Finance

The German auto industry could be the biggest loser in a US-EU trade war

trump merkelREUTERS/Jonathan Ernst

  • The Trump administration extended steel and aluminum tariff exemptions to US allies on Tuesday by 30 days.
  • But some experts are stressing that tensions could still escalate.
  • The German auto industry could be among the biggest losers in that situation.

President Donald Trump extended steel and aluminum tariff exemptions to US allies on Tuesday, but some experts are still warning a trade conflict between some of the world’s biggest economies could still escalate. If they do, German carmakers could take a hit.

Analysts at BMI Research said they think the Trump administration is “ultimately interested” in targeting the German auto industry. “While Trump has threatened aluminum and steel exports, we believe the far bigger prize for the White House is auto exports, most significantly from Germany,” the analysts wrote in a recent note to clients.

The thinking is that Trump could use any retaliatory efforts in a trade standoff with the European Union as a reason to raise tariffs on auto imports. Currently, European Union cars to the US face a 2.5% tax, while US cars to the European Union face a 10% tax.

The president has repeatedly taken aim at Europe’s biggest auto exporter.

“If the E.U. wants to further increase their already massive tariffs and barriers on U.S. companies doing business there, we will simply apply a Tax on their Cars which freely pour into the U.S.,” he wrote on Twitter earlier this year. “They make it impossible for our cars (and more) to sell there.
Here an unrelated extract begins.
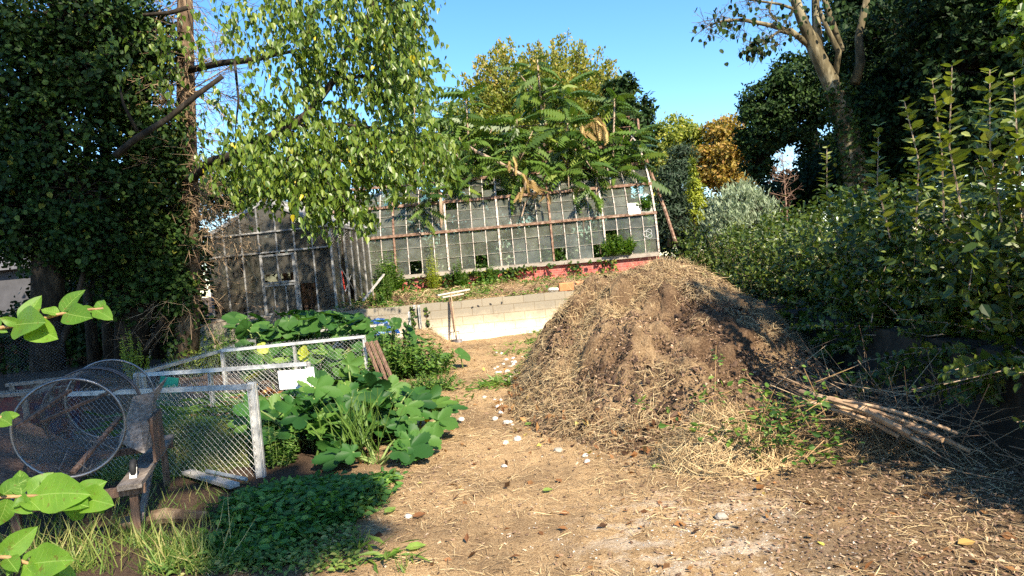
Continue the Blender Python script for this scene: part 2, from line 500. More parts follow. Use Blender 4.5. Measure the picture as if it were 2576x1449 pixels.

Big trade imbalance!”

He aired similar grievances in a closed-door meeting with German Chancellor Angela Merkel last week, CNN reports, citing people familiar with the conversation. Merkel reportedly pushed back, noting that if Germany lowered auto tariffs for the US, they would also have to for other countries.

Screen Shot 2018 05 01 at 2.33.59 PMBMI

The German auto industry makes up one-fifth of total exports, and the US is its second-biggest destination after China, so any move by the Trump administration could have far-reaching consequences.

BMW would likely get hit the hardest, according to an analysis by Evercore ISI, followed by Volkswagen and Daimler. BMW has the highest level of US-sourced vehicles of the three companies, at 35%. Volkswagen and Daimler have 17% and 26%, respectively.

“While VW has the lowest percentage of US sourced vehicles … it is well known that the US’ earnings contribution to VW brand is de minimis,” the analysts said.
Trade tensions are threatening an already hurting auto market in Germany. Diesel-powered vehicles — which make up 39% of the country’s car market — fell 20% in the first three months of 2018, according to Reuters. That’s after a German court ruled to ban diesel emissions in certain cities.

“Even if tariff barriers were dropped, the German autos market is unlikely to be under threat from an influx of American cars given consumer preferences for smaller more fuel efficient cars in the EU,” BMI said.